Mass media is often criticized of being biased and of "not giving the full truth" or "not showing the whole picture". While it is true that information is being withheld or underreported or outright distorted, let's ask ourselves, is it even possible to provide the "complete truth"?
What is truth -- at least in the sense of accurate reporting of the events? If man A kills man B that is an event, right? And as a result of this event, man A is a killer and man B is a victim. Even if man A is an executioner and man B is a convicted criminal? And that even if man A serves a bloodthirsty dictatorship and B's crime was doubting the dictator's wisdom?
And so on and so forth, I'm sure everyone has seen similar logical chains elsewhere. My point is, it isn't possible to "accurately represent the facts", since there's always another layer to those facts. In the "man A kills man B" example above, the last step, about the dictatorship, certainly won't be reported by the dictator's newspapers. It probably won't be reported in other countries who support the dictatorship, and may not be reported at all -- if the dictatorship won't fail, who's going to call it that? And then, even if somebody does, others may not agree -- see Pinochet, for example... Or Saddam ;)
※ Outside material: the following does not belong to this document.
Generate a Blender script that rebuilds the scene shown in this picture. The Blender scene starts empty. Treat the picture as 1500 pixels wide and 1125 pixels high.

But there seems to be one more obstacle to the truth: according to the Gödel's incompleteness theorems, no matter how many "layers" -- points of view, motivations, etc. -- of the same event you include in the report, there always going to be a judgment, an idea or another point of view that can turn "good" guys into "bad" ones and vice versa.
So what does all this mean for us, the news readers? Should we stop reading news completely? That would be a possible solution, sure -- but our curiosity won't allow that. Besides, refusing information has to be unanimous, otherwise whoever still has the information takes advantage over those who doesn't. Which again is a solution, and that is probably actually happening, but can't we think of something else? If we read about as much layers as possible, can't we finally agree?
Well, no. But what we can do is to push the misunderstanding out into the domain where it doesn't matter much. That is, we won't get complete truth we can happily agree on, but if the argument is pushed from whether a billion of people should be killed or not, to, say, whether or not nuclear fusion is a viable global power source, then I think it would be good enough.